Jesus submitted and obeyed to the Father, even to the point of willingly dying on the cross. And while God the Father had boundaries, rules, and plans that Jesus did not always like (see his prayer in the Garden of Gethsemane!), He was consistently there to encourage Jesus, help him, lead him, and comfort him. 

Parents are not subject to every whim or emotion of their children. In a godly relationship here, parents are prioritizing the right things (discipling their children in the faith) and are engaging in relationship with their kids, so that they don’t get unnecessarily frustrated, upset, or distant.

GO DEEPER: Find more resources for Christ-centered parenting here.

 

Godly relationships in the family as a whole (Colossians 3)

At the end of Colossians 3, we see a shorter version of the family relationships that we already saw in Ephesians 5. Wives and husbands, parents and children. 

But throughout this chapter of the Bible, we also see a beautiful picture of how the whole family is relating in a Christian home. 

What do we see happening in this chapter?

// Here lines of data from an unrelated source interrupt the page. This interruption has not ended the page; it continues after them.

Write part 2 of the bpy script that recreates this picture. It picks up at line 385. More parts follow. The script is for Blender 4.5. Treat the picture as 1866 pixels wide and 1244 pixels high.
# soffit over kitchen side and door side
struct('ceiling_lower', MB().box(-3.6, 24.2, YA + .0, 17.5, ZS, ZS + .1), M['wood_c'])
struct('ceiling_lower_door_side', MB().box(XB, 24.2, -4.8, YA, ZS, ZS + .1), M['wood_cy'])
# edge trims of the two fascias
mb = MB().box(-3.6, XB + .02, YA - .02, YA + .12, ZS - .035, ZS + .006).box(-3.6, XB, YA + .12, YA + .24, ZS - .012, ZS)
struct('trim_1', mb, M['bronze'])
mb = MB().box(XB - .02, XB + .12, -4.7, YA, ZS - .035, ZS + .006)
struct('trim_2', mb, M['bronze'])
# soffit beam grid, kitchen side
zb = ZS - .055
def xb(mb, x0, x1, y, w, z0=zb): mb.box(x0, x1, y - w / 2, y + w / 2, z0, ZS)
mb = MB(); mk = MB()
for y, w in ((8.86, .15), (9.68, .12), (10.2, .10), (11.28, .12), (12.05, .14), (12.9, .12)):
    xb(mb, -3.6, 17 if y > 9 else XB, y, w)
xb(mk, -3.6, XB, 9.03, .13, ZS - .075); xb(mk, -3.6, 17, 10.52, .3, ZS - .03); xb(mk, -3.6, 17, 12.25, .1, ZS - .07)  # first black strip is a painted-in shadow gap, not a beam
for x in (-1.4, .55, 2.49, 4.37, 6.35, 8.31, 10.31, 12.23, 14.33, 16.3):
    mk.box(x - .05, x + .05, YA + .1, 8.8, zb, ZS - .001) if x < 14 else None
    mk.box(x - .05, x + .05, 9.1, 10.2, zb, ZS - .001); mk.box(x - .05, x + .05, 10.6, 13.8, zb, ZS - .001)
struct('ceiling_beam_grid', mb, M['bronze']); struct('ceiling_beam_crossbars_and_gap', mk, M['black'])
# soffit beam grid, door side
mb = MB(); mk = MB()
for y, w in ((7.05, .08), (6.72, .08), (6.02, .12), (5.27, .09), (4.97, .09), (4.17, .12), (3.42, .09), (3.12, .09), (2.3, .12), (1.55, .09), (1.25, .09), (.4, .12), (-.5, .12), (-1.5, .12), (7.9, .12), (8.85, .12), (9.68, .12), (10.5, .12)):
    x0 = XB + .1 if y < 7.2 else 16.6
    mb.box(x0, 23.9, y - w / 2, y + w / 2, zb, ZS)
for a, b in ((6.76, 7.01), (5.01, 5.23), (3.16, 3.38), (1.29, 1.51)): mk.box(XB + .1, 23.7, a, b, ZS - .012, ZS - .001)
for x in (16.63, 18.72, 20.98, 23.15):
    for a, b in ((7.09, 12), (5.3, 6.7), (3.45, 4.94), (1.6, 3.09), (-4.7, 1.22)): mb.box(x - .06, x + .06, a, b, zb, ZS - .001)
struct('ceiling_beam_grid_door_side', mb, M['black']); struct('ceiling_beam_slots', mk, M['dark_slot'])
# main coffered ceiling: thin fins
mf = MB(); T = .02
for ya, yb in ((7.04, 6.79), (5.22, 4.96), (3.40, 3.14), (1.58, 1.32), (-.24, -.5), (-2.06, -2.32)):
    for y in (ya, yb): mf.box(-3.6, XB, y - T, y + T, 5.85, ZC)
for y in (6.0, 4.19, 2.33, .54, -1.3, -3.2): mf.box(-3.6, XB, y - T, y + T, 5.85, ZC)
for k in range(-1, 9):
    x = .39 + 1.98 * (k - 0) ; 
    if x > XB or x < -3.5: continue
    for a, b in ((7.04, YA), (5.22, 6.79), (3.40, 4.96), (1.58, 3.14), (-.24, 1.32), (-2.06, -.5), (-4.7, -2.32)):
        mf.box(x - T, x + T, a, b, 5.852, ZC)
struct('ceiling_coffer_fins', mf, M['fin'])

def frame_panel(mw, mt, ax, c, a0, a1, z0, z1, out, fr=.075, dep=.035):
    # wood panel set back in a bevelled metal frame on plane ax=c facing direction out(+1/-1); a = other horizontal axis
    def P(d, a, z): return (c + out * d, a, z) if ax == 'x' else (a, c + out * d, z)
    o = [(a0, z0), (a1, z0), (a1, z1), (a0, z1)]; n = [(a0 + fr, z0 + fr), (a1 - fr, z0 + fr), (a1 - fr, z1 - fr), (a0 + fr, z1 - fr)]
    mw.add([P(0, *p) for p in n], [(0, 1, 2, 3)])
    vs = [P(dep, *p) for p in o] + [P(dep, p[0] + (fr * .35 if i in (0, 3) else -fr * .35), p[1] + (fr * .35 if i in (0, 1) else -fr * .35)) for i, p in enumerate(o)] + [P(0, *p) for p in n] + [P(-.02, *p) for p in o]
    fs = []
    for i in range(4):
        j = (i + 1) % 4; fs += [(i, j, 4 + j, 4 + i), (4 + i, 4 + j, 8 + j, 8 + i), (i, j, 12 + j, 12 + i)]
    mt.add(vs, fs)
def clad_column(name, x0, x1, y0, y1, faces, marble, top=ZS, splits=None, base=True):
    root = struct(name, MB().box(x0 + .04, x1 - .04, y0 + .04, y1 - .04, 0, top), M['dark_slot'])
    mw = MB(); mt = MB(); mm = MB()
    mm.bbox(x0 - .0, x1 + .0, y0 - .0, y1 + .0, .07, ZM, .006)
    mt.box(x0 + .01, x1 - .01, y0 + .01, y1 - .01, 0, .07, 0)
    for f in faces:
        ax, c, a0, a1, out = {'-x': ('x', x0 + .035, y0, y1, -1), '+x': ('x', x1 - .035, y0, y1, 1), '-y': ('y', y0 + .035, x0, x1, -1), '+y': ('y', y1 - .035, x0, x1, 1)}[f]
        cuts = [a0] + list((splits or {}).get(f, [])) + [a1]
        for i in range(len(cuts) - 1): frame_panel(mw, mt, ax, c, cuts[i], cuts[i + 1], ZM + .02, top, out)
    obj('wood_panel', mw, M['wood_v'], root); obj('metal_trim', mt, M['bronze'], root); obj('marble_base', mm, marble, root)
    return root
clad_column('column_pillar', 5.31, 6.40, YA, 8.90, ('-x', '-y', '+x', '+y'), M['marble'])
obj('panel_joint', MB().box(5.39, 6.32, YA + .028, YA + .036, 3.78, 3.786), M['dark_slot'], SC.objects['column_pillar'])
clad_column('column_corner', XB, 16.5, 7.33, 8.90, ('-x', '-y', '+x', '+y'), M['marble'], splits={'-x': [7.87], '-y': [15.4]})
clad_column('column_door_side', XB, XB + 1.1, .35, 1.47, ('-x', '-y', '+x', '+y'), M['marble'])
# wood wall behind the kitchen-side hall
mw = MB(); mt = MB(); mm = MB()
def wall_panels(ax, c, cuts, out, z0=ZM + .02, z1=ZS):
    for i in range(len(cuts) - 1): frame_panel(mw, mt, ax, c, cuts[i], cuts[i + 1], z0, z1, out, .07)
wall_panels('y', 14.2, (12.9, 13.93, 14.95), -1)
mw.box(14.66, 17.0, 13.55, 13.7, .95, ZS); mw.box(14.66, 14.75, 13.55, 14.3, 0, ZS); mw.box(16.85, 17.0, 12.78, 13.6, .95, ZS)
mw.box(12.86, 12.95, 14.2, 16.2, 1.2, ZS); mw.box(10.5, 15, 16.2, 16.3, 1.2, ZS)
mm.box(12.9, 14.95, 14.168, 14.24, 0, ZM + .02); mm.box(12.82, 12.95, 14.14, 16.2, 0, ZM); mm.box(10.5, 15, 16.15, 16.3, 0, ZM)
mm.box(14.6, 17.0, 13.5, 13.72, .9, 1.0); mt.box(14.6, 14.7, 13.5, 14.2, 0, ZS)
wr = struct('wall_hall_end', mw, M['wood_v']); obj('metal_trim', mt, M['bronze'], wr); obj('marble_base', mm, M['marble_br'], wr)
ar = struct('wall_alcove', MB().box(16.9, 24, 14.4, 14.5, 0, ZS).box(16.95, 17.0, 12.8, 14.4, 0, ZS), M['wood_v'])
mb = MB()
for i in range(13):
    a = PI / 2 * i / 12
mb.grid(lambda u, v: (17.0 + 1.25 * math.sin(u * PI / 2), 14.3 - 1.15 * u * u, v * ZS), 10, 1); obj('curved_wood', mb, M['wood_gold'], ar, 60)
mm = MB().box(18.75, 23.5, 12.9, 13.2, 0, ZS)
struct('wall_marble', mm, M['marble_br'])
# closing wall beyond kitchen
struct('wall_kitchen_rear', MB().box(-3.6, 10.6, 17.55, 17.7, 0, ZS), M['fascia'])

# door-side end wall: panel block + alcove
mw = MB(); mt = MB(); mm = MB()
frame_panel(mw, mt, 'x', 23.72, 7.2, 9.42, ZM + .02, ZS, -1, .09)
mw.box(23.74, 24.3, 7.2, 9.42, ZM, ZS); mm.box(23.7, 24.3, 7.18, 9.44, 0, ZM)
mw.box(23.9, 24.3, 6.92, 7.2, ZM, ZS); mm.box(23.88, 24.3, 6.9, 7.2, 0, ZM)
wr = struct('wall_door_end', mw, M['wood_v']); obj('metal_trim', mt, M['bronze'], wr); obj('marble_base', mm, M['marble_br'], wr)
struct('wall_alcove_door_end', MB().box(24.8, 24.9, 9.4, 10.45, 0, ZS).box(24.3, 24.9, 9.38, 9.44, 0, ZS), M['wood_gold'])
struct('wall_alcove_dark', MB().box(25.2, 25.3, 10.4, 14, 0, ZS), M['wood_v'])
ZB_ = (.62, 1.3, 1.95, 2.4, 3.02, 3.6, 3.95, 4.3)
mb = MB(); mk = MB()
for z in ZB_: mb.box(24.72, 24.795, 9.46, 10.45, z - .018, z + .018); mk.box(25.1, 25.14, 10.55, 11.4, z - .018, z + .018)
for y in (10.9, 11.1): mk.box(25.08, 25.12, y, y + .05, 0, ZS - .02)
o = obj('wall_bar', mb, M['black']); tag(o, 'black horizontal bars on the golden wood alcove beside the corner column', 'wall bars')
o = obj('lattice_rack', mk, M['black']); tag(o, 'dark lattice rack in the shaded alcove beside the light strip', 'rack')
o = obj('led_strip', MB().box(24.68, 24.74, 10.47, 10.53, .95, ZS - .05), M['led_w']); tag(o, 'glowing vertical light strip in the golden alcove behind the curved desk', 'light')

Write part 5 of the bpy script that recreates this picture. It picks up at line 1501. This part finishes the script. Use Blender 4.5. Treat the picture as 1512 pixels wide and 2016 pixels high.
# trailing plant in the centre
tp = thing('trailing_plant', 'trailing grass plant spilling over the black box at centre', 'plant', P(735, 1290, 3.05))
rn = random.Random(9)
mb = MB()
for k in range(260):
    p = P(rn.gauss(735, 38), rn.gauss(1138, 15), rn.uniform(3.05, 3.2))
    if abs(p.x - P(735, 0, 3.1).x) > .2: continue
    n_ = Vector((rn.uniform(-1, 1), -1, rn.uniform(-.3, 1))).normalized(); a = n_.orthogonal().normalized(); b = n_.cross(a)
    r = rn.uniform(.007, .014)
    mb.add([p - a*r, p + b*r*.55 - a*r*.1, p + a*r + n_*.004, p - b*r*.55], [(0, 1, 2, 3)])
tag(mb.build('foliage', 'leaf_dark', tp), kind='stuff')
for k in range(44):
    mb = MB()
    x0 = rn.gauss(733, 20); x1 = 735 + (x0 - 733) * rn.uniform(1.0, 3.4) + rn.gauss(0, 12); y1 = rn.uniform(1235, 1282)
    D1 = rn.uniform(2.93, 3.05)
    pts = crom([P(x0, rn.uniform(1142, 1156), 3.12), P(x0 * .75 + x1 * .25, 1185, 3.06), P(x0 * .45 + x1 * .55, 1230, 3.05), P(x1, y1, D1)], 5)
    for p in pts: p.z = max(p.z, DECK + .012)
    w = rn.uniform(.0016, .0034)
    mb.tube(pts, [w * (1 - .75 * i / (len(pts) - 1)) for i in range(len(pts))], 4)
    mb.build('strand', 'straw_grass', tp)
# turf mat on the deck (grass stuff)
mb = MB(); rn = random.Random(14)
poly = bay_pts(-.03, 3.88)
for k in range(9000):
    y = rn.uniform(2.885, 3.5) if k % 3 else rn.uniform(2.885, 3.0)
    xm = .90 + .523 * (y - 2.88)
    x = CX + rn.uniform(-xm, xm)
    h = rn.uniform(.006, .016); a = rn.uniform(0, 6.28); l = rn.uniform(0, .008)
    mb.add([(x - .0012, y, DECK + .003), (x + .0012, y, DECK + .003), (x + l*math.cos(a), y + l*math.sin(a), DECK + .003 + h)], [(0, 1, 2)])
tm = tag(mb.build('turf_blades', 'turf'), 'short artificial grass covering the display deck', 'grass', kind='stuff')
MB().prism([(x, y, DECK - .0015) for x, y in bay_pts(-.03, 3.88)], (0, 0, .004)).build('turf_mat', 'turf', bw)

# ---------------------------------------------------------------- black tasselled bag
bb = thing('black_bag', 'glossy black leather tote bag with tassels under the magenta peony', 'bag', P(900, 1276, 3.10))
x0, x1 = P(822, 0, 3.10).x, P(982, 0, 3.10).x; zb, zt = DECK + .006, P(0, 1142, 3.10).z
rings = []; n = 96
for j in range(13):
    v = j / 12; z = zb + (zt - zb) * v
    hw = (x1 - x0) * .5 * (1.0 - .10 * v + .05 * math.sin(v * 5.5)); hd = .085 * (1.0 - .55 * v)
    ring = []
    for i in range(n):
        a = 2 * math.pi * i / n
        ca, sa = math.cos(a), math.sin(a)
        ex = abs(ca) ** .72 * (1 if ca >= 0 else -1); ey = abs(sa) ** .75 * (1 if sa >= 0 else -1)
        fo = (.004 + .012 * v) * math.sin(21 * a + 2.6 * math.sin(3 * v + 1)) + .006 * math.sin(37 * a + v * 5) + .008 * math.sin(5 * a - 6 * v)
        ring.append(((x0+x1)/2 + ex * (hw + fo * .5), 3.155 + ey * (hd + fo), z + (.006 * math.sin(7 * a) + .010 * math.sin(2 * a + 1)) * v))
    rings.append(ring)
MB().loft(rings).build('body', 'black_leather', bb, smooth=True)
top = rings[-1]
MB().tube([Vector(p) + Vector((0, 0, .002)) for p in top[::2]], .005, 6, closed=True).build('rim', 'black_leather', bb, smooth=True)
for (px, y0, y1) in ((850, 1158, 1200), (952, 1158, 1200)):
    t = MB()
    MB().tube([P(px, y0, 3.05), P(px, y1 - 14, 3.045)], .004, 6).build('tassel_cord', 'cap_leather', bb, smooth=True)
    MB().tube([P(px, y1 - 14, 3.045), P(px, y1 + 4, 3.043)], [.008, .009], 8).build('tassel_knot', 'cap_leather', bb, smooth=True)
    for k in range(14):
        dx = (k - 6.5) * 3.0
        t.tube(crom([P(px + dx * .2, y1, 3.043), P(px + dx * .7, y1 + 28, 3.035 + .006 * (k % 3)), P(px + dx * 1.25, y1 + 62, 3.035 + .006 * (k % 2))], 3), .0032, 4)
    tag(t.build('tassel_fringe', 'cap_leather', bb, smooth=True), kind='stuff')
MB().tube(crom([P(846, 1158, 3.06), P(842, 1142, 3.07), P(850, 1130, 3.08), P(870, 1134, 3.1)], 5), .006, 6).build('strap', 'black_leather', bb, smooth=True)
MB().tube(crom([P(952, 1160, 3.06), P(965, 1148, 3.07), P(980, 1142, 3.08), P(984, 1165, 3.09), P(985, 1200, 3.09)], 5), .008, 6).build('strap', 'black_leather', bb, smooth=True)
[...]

  • We as individuals are focusing our thoughts and hearts in the right place: on Jesus Christ! (verses 1-4)
  • The family is actively avoiding habits of sin, lying, cruelty, and rivalry. (verses 5-11)
  • Each person is showing “compassion, kindness, humility, gentleness, and patience.” (verse 12)
  • There is an overall attitude of forgiveness, working together, and love. (verses 13-14)
  • The peace of Christ is ruling each person’s heart, which means the entire Christian home is peaceful, thankful, and filled with reminders of the gospel. (verses 15-16)

And perhaps Colossians 3:17 paints the best picture of a happy, healthy, and holy Christian home, where everyone is working toward godly relationships together. 

And whatever you do, whether in word or deed, do it all in the name of the Lord Jesus, giving thanks to God the Father through him. (Colossians 3:17, NIV)

When we are doing everything in the name of Jesus, with gratitude in our hearts, our relationships with thrive. We will enjoy family life together. Our marriages, our motherhood, our homes will be everything we long for them to be.